Auto-scaling Virtual Warehouses

This topic provides an overview of auto-scaling in Cloudera Data Warehouse (CDW) Private Cloud.

Virtual Warehouses can use Hive or Impala as the underlying execution engine. Typically, Hive is used to support complex reports and enterprise dashboards. Impala is used to support interactive, ad-hoc analysis. When you create a Virtual Warehouse, you set auto-scaling to make sure you have adequate resources to meet increases in demand. Auto-scaling settings also insure that your Virtual Warehouse relinquishes resources when demand decreases to save costs.

Auto-scaling: where scaling and concurrency meet

Scaling is the total capacity of the system and how elastic it is. System capacity requirements are based on the size of the largest query you need to run on a warehouse. Concurrency is the number of queries that can run at the same time in the same Virtual Warehouse.

In traditional deployments, scaling and concurrency must be planned for before you deploy your warehouse. In the cloud, the ability to acquire better scaling and concurrency elastically in response to workload demand enables the system to operate more efficiently than the maximum limits you plan for. If you run your Virtual Warehouse configured to accommodate your peak workload as a constant default configuration, you might have inefficient resource utilization when system demand falls below that level.

Caching and auto-scaling

In CDW Private Cloud service frequently accessed data is cached on HDFS. This caching ensures that the data can be quickly retrieved for subsequent queries, boosting data warehouse performance.

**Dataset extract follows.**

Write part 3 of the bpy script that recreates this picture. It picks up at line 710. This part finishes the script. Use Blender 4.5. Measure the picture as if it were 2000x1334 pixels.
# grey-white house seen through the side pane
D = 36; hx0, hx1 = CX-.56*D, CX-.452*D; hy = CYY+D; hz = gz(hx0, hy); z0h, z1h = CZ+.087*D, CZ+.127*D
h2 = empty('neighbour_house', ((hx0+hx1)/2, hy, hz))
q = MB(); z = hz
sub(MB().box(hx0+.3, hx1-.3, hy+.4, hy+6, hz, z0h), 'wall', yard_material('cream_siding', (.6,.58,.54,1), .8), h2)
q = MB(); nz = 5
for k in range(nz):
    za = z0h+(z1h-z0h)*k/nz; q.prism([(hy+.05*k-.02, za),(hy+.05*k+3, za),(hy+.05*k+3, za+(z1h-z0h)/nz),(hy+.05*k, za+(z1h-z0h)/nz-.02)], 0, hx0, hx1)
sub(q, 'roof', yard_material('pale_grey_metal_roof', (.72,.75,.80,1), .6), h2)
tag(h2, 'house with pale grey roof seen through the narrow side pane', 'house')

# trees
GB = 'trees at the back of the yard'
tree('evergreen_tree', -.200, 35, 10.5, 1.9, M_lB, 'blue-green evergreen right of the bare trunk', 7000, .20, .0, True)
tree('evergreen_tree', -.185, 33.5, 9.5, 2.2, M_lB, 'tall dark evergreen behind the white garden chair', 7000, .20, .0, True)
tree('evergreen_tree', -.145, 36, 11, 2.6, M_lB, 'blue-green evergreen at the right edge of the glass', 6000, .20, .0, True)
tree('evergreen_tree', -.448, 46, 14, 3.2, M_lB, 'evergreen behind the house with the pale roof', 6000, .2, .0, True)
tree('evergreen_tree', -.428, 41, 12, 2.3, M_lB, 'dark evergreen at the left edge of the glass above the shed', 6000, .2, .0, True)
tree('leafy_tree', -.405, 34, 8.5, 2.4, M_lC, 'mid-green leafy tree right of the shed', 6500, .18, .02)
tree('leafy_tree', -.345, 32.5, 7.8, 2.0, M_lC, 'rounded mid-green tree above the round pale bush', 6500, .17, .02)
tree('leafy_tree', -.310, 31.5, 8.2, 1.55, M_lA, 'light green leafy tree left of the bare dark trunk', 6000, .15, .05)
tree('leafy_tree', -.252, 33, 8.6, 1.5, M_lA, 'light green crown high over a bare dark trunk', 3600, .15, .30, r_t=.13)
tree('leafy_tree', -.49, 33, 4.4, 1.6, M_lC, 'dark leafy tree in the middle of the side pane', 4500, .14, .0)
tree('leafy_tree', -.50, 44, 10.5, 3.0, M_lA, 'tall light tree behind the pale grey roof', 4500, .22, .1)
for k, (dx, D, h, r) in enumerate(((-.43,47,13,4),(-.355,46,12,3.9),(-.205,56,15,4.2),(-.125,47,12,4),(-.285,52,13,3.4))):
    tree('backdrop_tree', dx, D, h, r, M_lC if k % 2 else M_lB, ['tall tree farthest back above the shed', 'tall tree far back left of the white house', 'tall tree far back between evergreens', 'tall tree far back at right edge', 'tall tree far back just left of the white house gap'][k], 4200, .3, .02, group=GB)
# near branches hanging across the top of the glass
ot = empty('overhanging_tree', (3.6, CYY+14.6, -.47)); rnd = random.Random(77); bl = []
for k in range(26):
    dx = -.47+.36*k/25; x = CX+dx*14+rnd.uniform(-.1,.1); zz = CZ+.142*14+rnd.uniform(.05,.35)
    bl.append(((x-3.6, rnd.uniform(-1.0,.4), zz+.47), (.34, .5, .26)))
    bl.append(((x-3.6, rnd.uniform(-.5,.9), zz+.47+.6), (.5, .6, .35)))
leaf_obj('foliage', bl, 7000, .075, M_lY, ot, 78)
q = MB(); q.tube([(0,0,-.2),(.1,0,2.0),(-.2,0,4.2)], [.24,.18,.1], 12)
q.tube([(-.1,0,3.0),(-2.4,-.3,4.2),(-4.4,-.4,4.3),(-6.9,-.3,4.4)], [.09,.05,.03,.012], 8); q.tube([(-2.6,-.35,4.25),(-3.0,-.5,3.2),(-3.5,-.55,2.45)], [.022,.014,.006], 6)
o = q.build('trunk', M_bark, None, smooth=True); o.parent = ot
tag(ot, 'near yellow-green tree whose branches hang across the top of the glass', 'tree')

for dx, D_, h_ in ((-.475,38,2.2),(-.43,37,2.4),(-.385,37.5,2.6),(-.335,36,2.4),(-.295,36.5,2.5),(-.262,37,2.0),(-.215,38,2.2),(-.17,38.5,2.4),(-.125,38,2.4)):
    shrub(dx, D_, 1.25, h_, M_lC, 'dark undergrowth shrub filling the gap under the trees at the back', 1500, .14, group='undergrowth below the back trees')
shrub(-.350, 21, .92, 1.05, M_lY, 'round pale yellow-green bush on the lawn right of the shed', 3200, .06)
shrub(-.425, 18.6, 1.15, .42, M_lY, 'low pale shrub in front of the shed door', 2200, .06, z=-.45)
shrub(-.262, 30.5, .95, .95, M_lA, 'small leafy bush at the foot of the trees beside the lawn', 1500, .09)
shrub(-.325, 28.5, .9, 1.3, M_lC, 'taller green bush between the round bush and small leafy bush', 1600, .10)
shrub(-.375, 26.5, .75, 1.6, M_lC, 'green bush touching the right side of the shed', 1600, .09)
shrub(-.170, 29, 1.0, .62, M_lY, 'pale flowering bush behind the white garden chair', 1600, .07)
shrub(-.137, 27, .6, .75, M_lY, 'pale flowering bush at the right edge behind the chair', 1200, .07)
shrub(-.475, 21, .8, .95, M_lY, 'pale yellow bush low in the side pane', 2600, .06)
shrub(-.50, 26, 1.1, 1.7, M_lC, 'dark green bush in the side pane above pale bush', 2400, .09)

Fault-tolerance and auto-scaling

Virtual Warehouses can tolerate single-node failures of any of its workers and can continue running active queries. Auto-scaling separates nodes from each other. This node separation provides better protection when a rogue query is submitted to the warehouse. In this scenario, node failures are limited to the auto-scaled nodes, which limits the impact of the rogue query to a small part of the Virtual Warehouse. The choice to have more auto-scaling groups indirectly allows for the system to tolerate such scenarios, so it is always recommended to use auto-scaling, even if the workload is a predictable one.